>> start

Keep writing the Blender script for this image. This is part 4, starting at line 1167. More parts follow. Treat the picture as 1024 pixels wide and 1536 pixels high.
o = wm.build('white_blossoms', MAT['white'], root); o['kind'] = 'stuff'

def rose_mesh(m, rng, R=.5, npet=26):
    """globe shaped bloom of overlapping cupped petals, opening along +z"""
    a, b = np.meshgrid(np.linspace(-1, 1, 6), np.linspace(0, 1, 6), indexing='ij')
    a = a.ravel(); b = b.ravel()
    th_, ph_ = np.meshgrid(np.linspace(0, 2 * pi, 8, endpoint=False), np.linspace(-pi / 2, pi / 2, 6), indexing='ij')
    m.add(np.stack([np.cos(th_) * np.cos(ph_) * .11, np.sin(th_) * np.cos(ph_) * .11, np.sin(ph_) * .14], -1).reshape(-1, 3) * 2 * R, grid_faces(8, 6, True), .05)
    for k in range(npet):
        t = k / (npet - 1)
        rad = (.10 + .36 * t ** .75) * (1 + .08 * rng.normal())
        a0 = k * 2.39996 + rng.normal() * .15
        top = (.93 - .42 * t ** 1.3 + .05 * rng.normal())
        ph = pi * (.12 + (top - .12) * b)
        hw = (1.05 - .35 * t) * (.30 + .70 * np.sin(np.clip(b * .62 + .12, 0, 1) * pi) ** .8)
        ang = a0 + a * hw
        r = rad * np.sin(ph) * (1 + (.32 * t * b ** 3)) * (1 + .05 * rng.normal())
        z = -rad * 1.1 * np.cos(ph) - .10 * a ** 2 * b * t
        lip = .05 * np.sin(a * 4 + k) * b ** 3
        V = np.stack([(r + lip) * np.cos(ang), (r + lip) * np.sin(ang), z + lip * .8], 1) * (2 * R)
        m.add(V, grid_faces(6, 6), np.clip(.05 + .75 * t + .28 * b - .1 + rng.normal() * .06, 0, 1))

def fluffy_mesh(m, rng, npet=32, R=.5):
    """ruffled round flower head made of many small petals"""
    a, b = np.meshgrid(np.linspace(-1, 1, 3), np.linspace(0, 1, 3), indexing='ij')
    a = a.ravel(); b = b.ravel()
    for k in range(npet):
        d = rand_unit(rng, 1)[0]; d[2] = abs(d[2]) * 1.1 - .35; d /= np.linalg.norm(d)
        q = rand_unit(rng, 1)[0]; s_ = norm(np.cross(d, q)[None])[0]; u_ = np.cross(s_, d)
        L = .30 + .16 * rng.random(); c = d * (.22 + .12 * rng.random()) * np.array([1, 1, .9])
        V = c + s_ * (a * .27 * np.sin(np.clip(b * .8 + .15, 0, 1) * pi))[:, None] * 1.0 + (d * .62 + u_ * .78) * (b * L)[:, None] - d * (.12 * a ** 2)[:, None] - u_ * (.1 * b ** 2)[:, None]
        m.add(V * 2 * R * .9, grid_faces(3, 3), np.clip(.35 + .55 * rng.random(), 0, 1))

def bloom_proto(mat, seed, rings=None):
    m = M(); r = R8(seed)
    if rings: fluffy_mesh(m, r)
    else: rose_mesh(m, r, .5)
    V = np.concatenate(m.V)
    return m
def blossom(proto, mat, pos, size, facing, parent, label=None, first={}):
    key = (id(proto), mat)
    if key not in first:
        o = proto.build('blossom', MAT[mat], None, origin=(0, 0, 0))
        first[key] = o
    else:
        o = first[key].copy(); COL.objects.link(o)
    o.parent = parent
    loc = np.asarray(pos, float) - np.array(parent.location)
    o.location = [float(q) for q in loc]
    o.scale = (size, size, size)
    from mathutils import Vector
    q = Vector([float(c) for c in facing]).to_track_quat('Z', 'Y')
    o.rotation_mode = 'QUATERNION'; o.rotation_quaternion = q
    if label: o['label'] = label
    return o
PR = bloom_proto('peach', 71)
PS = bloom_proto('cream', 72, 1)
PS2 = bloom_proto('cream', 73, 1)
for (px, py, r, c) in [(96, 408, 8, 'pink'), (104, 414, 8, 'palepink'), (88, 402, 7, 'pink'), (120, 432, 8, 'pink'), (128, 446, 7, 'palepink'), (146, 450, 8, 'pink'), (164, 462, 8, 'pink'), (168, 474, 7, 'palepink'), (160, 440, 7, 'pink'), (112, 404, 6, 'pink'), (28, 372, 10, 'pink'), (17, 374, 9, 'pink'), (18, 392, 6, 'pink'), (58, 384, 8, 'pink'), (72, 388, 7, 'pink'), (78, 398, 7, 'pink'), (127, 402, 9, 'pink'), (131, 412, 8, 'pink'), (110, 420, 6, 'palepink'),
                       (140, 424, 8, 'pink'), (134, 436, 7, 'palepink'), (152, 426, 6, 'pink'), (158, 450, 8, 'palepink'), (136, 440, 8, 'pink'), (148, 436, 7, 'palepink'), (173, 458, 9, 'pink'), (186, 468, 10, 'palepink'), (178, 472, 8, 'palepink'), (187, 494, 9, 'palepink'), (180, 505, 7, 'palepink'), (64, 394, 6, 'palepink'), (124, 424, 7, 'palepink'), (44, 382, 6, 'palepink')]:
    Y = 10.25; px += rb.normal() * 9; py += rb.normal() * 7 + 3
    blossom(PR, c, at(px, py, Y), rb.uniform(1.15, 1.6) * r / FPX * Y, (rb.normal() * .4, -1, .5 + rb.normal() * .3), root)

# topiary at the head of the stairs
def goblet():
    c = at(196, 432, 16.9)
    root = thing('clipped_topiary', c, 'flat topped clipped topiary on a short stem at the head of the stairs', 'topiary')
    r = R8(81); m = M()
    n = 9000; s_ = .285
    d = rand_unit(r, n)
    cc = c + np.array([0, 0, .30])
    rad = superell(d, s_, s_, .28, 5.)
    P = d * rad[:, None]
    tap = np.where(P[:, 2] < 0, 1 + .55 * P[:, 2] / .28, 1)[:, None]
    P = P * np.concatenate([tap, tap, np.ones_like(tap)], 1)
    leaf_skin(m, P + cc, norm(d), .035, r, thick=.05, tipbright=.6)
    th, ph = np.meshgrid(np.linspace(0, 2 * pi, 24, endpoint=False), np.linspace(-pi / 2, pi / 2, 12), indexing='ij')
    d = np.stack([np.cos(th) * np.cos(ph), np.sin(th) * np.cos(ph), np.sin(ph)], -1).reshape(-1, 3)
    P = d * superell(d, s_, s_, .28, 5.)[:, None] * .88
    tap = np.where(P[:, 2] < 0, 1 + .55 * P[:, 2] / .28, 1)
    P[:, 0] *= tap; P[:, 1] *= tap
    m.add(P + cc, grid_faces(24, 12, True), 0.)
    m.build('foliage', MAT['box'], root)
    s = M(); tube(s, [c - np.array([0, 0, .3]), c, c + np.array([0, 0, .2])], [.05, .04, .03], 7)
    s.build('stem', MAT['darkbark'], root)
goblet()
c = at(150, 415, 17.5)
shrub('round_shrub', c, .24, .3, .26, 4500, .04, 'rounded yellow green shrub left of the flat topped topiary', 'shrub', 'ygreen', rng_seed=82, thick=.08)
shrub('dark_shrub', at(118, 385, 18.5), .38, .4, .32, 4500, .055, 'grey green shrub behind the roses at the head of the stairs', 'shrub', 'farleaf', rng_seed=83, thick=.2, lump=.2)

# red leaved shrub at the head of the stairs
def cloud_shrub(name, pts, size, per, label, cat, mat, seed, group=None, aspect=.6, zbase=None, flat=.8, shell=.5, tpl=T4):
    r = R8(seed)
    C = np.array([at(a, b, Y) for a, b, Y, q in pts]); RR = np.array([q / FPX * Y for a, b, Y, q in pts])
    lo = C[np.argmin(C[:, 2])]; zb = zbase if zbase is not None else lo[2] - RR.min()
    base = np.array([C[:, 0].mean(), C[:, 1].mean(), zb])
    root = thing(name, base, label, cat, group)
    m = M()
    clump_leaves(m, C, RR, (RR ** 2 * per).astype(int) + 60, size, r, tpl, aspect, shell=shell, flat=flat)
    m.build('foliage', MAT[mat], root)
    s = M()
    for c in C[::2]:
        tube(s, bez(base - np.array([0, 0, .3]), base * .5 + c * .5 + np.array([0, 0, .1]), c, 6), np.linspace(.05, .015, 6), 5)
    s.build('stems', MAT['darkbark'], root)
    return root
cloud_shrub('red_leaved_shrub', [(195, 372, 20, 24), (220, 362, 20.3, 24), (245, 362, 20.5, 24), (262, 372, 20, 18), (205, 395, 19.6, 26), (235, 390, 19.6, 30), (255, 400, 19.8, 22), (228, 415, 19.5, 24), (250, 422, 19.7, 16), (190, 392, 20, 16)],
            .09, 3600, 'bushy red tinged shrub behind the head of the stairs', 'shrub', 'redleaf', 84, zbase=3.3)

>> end

→ Task requirements
Only the lines from the beginning of the material above through the line with "o = wm.build('white_blossoms', MAT['white'], root);" are wanted; extract them exactly.

→ The response
Keep writing the Blender script for this image. This is part 4, starting at line 1167. More parts follow. Treat the picture as 1024 pixels wide and 1536 pixels high.
o = wm.build('white_blossoms', MAT['white'], root); o['kind'] = 'stuff'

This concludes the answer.